- _TO BE DONE_
Can you find the lines of the listing that include "Write" and copy every one?

>>>

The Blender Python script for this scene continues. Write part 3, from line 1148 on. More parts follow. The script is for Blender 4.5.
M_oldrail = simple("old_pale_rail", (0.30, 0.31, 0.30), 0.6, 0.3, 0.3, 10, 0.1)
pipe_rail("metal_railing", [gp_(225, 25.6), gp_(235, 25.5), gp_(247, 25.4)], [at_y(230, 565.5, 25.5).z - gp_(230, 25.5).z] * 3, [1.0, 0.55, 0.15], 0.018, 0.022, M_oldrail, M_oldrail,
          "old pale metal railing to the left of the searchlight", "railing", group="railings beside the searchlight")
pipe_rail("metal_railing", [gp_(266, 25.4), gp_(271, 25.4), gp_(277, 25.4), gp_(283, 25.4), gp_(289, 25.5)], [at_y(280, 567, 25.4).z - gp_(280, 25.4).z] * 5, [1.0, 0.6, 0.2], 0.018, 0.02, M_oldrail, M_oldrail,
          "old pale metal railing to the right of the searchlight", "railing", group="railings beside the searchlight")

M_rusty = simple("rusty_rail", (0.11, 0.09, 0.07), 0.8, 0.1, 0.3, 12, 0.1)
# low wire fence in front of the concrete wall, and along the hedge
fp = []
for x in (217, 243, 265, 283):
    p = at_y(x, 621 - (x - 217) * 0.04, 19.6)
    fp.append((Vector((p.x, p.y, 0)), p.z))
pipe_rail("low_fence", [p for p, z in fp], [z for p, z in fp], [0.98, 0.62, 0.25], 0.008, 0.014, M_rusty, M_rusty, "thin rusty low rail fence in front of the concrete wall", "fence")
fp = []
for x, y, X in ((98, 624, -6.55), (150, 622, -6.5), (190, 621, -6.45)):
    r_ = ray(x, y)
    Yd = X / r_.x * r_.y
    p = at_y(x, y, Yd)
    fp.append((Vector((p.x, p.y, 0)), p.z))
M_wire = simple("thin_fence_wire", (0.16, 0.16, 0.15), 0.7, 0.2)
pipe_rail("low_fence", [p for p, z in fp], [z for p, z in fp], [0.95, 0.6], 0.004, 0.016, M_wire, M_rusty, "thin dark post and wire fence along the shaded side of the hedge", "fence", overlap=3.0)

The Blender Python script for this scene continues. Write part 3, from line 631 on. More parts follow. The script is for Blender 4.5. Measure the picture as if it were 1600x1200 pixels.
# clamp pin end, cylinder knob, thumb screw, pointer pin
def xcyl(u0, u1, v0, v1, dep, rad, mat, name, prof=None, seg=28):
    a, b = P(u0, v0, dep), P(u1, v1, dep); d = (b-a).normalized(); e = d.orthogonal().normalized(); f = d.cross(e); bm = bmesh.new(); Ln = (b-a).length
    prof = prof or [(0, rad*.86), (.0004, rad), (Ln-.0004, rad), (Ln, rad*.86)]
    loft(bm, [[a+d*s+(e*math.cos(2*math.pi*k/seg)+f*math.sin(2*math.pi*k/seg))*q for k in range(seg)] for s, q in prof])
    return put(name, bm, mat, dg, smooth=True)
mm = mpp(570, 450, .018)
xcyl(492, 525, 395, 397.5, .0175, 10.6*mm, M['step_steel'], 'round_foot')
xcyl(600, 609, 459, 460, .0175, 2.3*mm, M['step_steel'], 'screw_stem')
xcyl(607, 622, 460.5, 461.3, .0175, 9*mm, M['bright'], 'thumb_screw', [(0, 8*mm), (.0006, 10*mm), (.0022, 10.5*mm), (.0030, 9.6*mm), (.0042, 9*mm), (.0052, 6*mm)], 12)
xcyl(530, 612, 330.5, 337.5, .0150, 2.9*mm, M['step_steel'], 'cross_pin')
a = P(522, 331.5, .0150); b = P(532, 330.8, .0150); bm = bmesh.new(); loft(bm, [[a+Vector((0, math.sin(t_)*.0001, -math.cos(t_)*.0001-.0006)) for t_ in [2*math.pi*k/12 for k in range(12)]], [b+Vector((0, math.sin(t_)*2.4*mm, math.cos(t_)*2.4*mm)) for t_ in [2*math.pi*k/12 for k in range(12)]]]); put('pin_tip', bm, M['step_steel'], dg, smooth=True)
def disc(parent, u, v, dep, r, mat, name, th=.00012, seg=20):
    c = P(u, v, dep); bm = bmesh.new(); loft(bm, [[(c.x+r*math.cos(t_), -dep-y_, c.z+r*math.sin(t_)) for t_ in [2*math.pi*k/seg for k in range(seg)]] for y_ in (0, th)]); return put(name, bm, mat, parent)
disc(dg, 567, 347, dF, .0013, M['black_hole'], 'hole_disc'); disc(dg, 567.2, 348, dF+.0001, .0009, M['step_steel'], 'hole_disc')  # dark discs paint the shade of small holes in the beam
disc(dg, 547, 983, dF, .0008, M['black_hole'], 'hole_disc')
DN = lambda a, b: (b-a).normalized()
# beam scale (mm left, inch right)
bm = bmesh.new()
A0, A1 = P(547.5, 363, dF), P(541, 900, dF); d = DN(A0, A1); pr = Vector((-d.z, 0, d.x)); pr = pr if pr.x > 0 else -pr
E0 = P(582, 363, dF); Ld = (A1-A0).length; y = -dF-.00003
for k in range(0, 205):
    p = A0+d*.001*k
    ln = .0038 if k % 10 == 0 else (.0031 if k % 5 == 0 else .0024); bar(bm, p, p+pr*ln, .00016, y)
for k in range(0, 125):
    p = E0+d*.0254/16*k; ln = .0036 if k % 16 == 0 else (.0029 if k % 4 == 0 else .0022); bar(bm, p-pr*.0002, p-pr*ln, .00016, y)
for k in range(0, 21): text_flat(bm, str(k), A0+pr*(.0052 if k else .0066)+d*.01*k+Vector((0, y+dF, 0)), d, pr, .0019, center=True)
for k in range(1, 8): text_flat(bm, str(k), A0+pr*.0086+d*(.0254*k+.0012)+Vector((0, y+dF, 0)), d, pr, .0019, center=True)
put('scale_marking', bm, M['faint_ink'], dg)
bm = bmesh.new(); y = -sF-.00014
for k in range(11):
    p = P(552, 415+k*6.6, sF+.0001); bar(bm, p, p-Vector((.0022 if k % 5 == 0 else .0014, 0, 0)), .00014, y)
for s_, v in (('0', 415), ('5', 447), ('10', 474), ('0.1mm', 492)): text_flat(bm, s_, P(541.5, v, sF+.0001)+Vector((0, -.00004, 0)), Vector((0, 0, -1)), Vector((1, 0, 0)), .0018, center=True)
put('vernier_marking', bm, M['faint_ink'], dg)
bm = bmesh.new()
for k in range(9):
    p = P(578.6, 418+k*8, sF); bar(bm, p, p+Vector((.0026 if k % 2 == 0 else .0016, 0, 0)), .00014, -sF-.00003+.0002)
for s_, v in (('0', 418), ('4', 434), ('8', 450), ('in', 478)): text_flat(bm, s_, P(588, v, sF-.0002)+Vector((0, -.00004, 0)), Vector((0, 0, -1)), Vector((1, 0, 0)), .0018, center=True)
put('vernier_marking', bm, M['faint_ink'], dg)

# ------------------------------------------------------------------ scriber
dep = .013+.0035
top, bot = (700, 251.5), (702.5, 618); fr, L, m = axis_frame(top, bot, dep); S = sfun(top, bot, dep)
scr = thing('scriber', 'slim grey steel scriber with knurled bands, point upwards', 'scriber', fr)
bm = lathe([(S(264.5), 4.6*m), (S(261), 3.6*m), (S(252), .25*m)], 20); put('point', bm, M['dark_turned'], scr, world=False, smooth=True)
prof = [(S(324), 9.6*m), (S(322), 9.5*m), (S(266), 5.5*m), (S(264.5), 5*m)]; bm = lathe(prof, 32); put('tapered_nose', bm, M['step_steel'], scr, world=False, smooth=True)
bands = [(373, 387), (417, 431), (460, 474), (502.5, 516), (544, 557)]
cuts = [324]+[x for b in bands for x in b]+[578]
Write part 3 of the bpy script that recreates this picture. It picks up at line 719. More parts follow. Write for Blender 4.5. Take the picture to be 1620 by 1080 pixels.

<<<

- _EXERCISE OUTPUT_
The Blender Python script for this scene continues. Write part 3, from line 1148 on. More parts follow. The script is for Blender 4.5.
The Blender Python script for this scene continues. Write part 3, from line 631 on. More parts follow. The script is for Blender 4.5. Measure the picture as if it were 1600x1200 pixels.
Write part 3 of the bpy script that recreates this picture. It picks up at line 719. More parts follow. Write for Blender 4.5. Take the picture to be 1620 by 1080 pixels.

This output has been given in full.